Piglio da imprenditore, ammorbidito da un’immagine chic ma attenta a non arrivare al naso all’insù, il pronipote di Giuseppe Borgogno, che in quel di Barolo avvio l’azienda vinicola oggi grande gruppo con proiezioni internazionali, è l’uovo di colombo di Matteo Salvini che sotto la Mole ha tutte le chance per mostrarsi ad alleati e avversari gallina dalle uova d’oro. Chi avrebbe mai detto che il capo dell’ultimo partito leninista, dove la militanza fa grado, se ne sarebbe uscito, spiazzante, con una soluzione civica? Bravo, il Damilano a negare l’immagine della spada dell’Alberto da Giussano sulla sua spalla. Furbo il Capitano a non rivendicarla, quell’investitura. Il vero pericolo, per Damilano e per Torino in caso di sua vittoria, è semmai la solitudine del numero uno, in fondo quello che è toccato a Chiara Appendino. Con i partiti del centrodestra che hanno già raschiano il fondo del barile, portando i quadri migliori in parlamento e al governo regionale (ed è già tutto detto), dove attingerà l’ipotetico sindaco uomini e donne in grado di affiancarlo nell’amministrazione? Speriamo non certi gadani che gli girano intorno. E, com’è ovvio, non si tratta solo di selezionare quella decina di assessori per la Giunta, che quelli in qualche modo li si rabasta pure, ma di riuscire a mettere in piedi un gruppo dirigente espressione dei gangli vitali della città. Proprio quello che è mancato alla grillina bon ton.

La verità, piaccia o no, è che Damilano è il candidato civico del centrodestra, ma nessuno avrebbe alzato mezzo sopracciglio se lo fosse stato per il centrosinistra.
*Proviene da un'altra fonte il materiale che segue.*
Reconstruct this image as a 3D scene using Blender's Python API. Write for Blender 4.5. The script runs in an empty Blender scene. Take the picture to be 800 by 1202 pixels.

Già, perché alcuni degli incarichi, come quello di presidente del Museo del Cinema, della Film Commission o di Barolo & Castle Foundation, li ebbe da sindaci e governatori di diversi colori, a partire dalla giunta regionale di Sergio Chiamparino. E questo è il grosso, grosso problema per Pd e compagni. Torinese, ma con radici langarole e nella Val Pellice, alfa e omega di un impero familiare nell’acqua e nel vino (guidato dal fratello maggiore Mario, più grande di 12 anni) di quell’uomo in orbace non ha manco lontanamente la stoffa. Dice cose di buon senso al limite del senso comune, non sfida il caposaldo dell’understatement torinese (esageroma nen) ma invoca coraggio e lungimiranza. Tifa Toro come l’ultimo dei comunisti Marco Rizzo, scavalcato da chi è meno a sinistra di lui nel ritrarlo come l’archetipo della destra catacombale, rimediando il risultato di una macchietta autolesionista. “È un amico” dice Damilano del suo probabile avversario, il piddino professore del Poli Stefano Lo Russo. Si sono incontrati l’altro giorno per caso, stretta di mano, due convenevoli nulla di più e nulla di meno. Se il duello sarà tra i due, altro che fulmini e saette, semmai sbadigli a volontà. Fair play in abbondanza.

Berlusconi in uno degli ultimi rantoli di burloneria fece una battuta sui toponimi – a partire dal Napoli (nel senso di Osvaldo) di cinque anni fa, proseguendo appunto con Damilano – non proprio felici per chiedere il voto dei torinesi. Poi benedisse la scelta e buonanotte ai suonatori.